DIRECTIONS —
Find every line in the records below that holds the word "script", and copy it out.

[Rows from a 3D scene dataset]
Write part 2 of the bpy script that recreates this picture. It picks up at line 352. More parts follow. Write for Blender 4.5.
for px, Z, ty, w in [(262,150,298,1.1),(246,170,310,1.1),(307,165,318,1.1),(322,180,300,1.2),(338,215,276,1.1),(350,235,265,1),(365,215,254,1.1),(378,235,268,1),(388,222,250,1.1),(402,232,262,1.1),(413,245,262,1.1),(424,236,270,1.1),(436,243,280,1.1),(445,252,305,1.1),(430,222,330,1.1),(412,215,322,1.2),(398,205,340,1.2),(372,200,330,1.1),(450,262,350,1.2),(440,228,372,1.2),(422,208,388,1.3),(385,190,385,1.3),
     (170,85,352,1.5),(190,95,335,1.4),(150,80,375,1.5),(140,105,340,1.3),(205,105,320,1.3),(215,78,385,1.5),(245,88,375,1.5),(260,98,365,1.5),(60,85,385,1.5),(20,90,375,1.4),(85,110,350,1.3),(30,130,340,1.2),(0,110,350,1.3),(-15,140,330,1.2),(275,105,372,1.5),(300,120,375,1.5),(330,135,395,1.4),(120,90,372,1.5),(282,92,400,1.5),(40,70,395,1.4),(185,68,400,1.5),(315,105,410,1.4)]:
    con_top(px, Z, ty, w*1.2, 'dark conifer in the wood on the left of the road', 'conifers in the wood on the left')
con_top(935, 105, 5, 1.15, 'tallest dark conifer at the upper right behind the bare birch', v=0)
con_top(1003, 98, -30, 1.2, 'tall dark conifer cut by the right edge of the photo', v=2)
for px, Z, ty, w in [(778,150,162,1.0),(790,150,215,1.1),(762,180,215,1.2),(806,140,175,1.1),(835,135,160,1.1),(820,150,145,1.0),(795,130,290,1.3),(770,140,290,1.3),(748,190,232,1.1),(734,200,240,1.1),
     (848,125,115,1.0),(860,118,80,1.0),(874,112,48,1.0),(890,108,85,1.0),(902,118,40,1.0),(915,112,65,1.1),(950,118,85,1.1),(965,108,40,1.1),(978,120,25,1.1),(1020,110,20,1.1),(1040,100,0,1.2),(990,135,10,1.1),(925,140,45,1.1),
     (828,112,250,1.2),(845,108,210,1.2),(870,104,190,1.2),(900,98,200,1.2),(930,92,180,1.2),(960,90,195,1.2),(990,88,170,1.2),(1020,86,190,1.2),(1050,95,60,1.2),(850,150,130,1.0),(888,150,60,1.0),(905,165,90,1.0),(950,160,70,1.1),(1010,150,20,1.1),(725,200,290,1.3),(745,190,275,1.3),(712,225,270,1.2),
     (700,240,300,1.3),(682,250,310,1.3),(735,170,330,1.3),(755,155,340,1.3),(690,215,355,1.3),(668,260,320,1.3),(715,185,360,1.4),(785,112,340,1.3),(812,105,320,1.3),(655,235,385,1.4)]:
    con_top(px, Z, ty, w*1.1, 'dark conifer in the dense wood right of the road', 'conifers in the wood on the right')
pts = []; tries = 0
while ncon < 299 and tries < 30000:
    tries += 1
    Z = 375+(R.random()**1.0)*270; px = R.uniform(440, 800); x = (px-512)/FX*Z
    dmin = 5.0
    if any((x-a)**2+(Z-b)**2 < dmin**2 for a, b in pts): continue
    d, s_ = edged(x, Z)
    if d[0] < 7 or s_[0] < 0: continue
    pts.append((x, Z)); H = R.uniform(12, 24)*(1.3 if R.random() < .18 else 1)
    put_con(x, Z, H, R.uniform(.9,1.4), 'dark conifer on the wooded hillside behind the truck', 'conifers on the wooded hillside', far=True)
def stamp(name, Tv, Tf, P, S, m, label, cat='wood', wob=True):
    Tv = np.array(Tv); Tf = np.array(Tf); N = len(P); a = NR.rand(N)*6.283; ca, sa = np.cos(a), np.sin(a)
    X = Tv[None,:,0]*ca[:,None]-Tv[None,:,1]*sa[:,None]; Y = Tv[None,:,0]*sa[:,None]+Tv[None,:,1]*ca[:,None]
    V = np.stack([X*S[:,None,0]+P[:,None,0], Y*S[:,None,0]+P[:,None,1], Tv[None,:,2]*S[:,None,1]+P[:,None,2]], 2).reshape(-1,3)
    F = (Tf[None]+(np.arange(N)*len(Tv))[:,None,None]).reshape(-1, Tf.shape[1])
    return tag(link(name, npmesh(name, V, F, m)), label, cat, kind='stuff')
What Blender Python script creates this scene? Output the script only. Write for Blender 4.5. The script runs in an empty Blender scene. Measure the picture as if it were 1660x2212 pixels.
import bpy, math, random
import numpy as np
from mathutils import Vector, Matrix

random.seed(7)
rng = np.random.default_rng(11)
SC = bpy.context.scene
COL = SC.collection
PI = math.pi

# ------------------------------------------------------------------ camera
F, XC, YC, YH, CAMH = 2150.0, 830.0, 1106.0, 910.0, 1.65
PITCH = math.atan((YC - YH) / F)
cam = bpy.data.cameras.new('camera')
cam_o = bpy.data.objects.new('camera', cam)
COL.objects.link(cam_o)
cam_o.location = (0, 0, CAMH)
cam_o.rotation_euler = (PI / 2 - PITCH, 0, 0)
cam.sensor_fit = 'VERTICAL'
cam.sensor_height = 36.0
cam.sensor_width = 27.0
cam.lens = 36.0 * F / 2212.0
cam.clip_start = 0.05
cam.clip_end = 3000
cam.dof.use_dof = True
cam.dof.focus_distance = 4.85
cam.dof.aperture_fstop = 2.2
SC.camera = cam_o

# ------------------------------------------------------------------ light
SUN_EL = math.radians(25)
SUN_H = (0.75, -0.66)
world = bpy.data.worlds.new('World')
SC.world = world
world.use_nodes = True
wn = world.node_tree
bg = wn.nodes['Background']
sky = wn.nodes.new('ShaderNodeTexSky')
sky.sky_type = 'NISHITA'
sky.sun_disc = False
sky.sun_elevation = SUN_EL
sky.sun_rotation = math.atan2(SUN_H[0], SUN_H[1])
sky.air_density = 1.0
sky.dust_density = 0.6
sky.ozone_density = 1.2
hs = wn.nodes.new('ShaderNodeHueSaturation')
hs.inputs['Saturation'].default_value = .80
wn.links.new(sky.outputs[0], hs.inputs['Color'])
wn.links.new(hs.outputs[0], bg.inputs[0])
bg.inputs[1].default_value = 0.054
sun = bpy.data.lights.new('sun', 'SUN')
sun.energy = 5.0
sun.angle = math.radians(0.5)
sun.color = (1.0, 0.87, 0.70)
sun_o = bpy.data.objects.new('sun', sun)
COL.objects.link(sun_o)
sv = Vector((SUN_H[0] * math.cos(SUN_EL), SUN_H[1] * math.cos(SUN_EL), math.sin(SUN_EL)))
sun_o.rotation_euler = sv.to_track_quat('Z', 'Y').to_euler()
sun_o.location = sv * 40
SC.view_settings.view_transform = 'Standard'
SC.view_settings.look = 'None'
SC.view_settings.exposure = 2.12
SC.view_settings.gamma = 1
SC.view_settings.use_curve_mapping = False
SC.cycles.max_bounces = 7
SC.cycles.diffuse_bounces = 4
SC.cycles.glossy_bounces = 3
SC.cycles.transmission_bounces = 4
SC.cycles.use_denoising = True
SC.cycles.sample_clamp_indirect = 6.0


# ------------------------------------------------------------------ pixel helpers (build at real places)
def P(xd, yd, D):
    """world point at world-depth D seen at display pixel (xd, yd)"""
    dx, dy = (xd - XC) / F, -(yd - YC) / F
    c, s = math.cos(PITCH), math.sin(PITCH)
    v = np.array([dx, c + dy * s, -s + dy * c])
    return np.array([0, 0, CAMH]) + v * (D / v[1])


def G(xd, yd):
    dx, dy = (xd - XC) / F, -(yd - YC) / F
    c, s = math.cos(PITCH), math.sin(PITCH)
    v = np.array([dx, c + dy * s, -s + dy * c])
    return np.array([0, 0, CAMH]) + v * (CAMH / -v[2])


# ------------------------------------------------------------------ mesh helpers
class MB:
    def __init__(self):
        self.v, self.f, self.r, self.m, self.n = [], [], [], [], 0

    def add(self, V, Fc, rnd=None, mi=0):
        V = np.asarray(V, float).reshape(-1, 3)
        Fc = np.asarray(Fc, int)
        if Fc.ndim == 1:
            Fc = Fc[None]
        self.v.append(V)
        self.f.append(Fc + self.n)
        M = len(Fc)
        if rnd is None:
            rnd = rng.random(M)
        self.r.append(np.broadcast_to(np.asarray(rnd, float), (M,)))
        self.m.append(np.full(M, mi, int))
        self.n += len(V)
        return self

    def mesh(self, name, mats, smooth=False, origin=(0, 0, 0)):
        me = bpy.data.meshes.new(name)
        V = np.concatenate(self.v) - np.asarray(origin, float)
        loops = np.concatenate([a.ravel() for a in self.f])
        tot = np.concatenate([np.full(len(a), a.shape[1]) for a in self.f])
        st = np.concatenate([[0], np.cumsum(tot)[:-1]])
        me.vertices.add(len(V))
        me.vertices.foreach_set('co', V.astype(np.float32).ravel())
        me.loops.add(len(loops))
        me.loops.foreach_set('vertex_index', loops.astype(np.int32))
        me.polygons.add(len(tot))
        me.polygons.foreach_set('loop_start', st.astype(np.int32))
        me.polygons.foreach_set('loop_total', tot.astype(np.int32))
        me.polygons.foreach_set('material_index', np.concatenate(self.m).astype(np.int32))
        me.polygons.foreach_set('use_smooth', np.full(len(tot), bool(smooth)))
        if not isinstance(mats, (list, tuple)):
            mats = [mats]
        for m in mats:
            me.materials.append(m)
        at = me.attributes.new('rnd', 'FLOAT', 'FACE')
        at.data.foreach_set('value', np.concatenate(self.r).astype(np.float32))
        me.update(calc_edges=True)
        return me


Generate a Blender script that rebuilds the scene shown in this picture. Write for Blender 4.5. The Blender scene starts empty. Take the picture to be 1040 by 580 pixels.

COMPLETED TASK —
Write part 2 of the bpy script that recreates this picture. It picks up at line 352. More parts follow. Write for Blender 4.5.
What Blender Python script creates this scene? Output the script only. Write for Blender 4.5. The script runs in an empty Blender scene. Measure the picture as if it were 1660x2212 pixels.
Generate a Blender script that rebuilds the scene shown in this picture. Write for Blender 4.5. The Blender scene starts empty. Take the picture to be 1040 by 580 pixels.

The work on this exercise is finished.